Activists challenge African presidents on ICC pull-out

{A few days to the 27th African Union Summit in Kigali Rwanda, a group of activists from across the region, have united to get African leaders to support the International Criminal Court (ICC)}

A few days to the 27th African Union Summit in Kigali Rwanda, a group of activists from across the region, have united to get African leaders to support the International Criminal Court (ICC).

The 21 African and international non-governmental organisations in a video which features 12 activists released on Thursday, want African governments to reconsider their views on the court when they meet from July 10 to July 18.

President Museveni is one of the African leaders leading the onslaught on the court which they (African leaders) accuse of “unfairly targeting Africa.”

President Museveni has severally attacked the court, including at his swearing in for a fifth elective term in office in May.

“To say that the ICC is targeting Africa, I think, is a misrepresentation of the situation,” says Angela Mudukuti of the Southern Africa Litigation Centre. “It’s more Africans making use of the court they helped to create.”

Ms Stella Ndirangu of the International Commission of Jurists, Kenya, says the reasons why Africa supported the establishment of the court have not changed.

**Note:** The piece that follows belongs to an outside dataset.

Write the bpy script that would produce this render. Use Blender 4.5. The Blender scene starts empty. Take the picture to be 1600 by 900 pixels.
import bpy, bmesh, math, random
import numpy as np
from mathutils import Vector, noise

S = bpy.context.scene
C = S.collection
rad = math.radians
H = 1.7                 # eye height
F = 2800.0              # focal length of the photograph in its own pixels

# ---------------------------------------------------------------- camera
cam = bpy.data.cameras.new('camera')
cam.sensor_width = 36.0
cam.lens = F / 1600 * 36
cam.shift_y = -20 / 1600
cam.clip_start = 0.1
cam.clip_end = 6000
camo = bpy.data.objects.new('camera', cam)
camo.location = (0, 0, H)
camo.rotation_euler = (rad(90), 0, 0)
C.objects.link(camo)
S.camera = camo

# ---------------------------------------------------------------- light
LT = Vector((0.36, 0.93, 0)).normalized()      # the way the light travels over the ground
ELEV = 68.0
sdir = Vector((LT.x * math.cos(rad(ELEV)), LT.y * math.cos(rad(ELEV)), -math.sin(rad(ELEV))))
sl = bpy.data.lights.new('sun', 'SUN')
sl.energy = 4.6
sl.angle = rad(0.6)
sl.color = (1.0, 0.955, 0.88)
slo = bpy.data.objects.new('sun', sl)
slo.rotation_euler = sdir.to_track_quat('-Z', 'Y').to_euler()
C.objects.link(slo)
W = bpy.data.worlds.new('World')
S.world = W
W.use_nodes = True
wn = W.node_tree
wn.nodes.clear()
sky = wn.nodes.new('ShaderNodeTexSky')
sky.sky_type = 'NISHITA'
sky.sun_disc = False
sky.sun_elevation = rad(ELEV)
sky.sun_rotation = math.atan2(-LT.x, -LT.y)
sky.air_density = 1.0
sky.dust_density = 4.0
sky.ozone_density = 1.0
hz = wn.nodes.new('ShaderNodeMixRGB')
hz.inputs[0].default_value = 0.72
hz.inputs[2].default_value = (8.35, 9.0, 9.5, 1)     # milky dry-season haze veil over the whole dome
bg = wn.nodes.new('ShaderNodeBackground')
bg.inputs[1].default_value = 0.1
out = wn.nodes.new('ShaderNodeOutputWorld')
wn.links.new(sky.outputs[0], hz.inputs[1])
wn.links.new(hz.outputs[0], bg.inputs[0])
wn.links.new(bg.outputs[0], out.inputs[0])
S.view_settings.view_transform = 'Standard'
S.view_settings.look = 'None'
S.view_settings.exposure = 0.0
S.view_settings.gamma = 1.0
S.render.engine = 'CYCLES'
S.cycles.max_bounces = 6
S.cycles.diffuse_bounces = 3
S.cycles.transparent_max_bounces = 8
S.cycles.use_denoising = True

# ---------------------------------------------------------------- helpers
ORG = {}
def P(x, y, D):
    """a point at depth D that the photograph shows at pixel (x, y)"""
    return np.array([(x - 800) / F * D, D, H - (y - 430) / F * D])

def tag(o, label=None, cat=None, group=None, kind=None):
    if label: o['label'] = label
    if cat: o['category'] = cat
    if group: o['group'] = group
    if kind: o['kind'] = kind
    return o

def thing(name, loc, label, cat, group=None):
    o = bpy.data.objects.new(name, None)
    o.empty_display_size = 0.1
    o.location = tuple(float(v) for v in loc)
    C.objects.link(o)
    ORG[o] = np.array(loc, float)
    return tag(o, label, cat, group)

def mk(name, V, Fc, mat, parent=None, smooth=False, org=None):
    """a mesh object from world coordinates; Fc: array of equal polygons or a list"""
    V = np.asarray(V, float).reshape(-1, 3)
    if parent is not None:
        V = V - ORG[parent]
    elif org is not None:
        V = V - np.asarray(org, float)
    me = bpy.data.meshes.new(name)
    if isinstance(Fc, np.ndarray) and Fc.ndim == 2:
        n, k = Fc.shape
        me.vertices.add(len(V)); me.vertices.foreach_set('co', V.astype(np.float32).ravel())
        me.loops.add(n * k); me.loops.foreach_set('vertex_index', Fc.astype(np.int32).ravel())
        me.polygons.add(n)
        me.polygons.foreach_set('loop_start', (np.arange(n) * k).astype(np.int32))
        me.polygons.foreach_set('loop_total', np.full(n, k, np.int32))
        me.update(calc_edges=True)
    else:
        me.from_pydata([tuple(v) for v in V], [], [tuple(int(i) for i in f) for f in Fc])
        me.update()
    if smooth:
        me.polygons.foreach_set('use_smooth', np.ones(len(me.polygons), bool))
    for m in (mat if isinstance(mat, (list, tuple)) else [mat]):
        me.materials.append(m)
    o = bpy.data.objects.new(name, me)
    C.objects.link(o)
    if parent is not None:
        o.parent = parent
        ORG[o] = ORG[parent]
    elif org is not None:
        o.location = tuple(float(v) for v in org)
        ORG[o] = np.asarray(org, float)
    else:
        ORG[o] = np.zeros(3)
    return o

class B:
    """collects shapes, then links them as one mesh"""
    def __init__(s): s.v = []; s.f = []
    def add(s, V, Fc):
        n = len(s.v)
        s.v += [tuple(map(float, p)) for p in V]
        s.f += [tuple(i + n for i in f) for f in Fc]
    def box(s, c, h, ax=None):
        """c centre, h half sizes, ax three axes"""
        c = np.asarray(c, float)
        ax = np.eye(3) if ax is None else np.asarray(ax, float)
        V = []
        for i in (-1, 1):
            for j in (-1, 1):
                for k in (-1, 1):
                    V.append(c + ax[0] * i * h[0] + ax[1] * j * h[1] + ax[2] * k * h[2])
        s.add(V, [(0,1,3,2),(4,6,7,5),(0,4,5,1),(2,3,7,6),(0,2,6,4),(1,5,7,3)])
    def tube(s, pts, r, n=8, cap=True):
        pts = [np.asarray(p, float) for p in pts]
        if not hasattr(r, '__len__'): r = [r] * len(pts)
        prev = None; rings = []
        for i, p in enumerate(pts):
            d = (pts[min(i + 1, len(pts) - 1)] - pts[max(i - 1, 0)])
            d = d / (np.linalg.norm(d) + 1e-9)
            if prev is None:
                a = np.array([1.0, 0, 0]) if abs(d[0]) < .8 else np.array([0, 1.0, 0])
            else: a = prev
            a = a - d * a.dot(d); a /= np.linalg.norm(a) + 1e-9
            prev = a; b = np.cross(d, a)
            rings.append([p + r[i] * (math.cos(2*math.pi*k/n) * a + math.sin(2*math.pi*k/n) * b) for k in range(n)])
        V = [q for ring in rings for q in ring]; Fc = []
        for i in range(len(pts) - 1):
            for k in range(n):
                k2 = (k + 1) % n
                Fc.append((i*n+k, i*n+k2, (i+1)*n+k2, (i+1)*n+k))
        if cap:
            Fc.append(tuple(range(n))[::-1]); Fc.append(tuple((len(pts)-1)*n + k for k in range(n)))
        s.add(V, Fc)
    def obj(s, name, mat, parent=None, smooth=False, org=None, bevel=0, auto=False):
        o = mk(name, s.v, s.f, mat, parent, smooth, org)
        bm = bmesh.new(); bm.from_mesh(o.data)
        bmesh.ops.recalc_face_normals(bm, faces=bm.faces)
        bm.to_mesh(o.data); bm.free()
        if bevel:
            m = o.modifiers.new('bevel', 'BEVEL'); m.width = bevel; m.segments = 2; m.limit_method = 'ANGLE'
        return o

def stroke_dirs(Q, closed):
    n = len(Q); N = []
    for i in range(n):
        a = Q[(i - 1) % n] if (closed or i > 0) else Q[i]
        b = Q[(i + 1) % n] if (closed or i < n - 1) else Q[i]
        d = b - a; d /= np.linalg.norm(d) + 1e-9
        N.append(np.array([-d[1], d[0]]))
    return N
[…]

“The only thing that has changed is that now leaders are being held to account.”
The move by some African leaders to reject the court pits them against the majority who want justice, according to Mr Ibrahim Tommy of the Centre for Accountability and Rule of Law, Sierra Leone.

“The big clash [these days] is over African leaders, the powerful few, who really want impunity for themselves, versus the vast majority, in fact all of the victims of Africa’s continent, who want justice every day,” he said.

In January 2016, the African Union (AU) gave its Open-Ended Committee of African Ministers on the ICC a mandate to develop a “comprehensive strategy” on the ICC, including considering the withdrawal of African member countries from the court. The committee met in April and agreed on three conditions that needed to be met by the ICC in order for the AU to agree not to call on African countries to withdraw from the court. These include a demand for immunity from ICC prosecution for sitting heads of state and other senior government officials. This is contrary to a fundamental principle of the court.

President Omar al-Bashir of Sudan has had an ICC arrest warrant on him since 2009 for crimes he allegedly committed in Darfur.

It is not clear if the AU will consider any of the open-ended committee’s assessments and recommendations at the Kigali summit.

President Museveni is one of the African leaders leading the onslaught on the court which they (African leaders) accuse of “unfairly targeting Africa.”